Trois questions à Hugues Bouthinon-Dumas et Antoine Masson
Paru dans Droit&Patrimoine Hebdo n°1177 du 04 février 2019
Dans l’ouvrage collectif « L’innovation juridique et judiciaire » qu’ils ont dirigé, le professeur Hugues Bouthinon-Dumas et Antoine Masson, coordinateurs du programme de recherche de l’ESSEC sur le droit, le management et les stratégies, pointent les opportunités offertes par la mise en place de stratégies innovantes, mais aussi les problèmes qu’elle soulève. Trois questions à Hugues Bouthinon-Dumas et Antoine Masson, co-directeurs d’un ouvrage collectif sur l’innovation en matière juridique et judiciaire.
Pourquoi cet ouvrage ?
Ce livre ambitionne de présenter une première synthèse des innovations qui bouleversent le monde du droit, notamment, mais pas seulement, autour de la legaltech. Il se situe dans le prolongement logique des ouvrages de la collection « Droit, management et stratégies de l’ESSEC » qui cherchent à analyser comment le doit détermine les performances des acteurs économiques. Les innovations juridiques donneront un avantage à ceux qui sauront mieux les exploiter. C’est d’abord l’industrie du droit qui est impactée par le mouvement d’innovations inédit par son ampleur. C’est dans les périodes de turbulences et de bourgeonnements qu’il est important d’essayer d’y voir plus clair, ce que nous avons essayé de faire en donnant la parole à des acteurs et à des observateurs avisés de l’innovation juridique.
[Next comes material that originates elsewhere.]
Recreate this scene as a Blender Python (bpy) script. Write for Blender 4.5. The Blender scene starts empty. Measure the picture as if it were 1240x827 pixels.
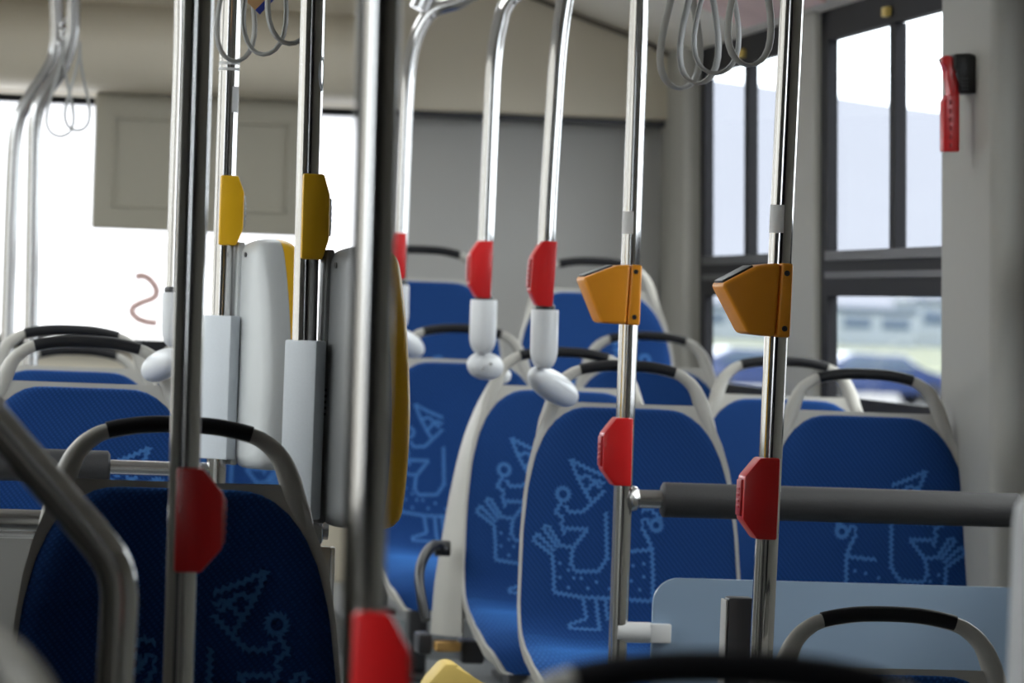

L’innovation est-elle forcément liée à des outils technologiques ?
Les innovations fondées sur l’application des nouvelles technologies aux processus et services juridiques (recherche juridique, élaboration d’actes, plateforme de résolution des litiges, etc.) constituent les innovations les plus visibles. Mais il ne faut pas oublier que certaines innovations s’appuient sur des techniques proprement juridiques (comme les montages en droit des sociétés) ou organisationnelles (comme la collaboration libérale) ou sur des technologies anciennes (comme la visioconférence). La combinaison des différents outils et des techniques donne à l’innovation actuelle une dimension plus radicale. Par exemple, dans le domaine de la justice prédictive, la mise à disposition des bases de données, qui existent depuis des années, combinée avec les capacités de traitement de l’information liées à de nouveaux algorithmes permet d’obtenir des résultats beaucoup plus fiables et pertinents et des services juridiques qui ne sont pas seulement perfectionnés, mais vraiment nouveaux. L’innovation n’est pas forcément liée aux nouvelles technologies. Nous parlons par exemple dans l’ouvrage du design thinking appliqué au droit (legal design et droit visuel) qui n’est pas nouveau, ou de la rationalisation du knowledge management. Au fond, nous constatons la pénétration de la culture entrepreneuriale dans le monde du droit et l’appropriation de ces outils par les juristes, alors que le monde de la finance, par exemple, s’y est converti depuis longtemps.
Que reste-t-il alors aux juristes ?
Beaucoup de choses ! On entend cependant çà et là que les innovations technologiques vont libérer les juristes des tâches répétitives et ennuyeuses et que leur restera le travail noble, comme la stratégie juridique. Mais il faut être très prudent avec cette idée et nous ne passons pas cet aspect sous silence dans l’ouvrage, les implications des innovations sur les conditions d’exercice (ubérisation du droit, etc.). Il faudra surveiller de près les outils et surtout être capable d’anticiper des changements.
« L’innovation juridique et judiciaire », collectif, sous la direction de Hugues Bouthinon-Dumas et Antoine Masson, Ed. Larcier, 394 p., 75 €.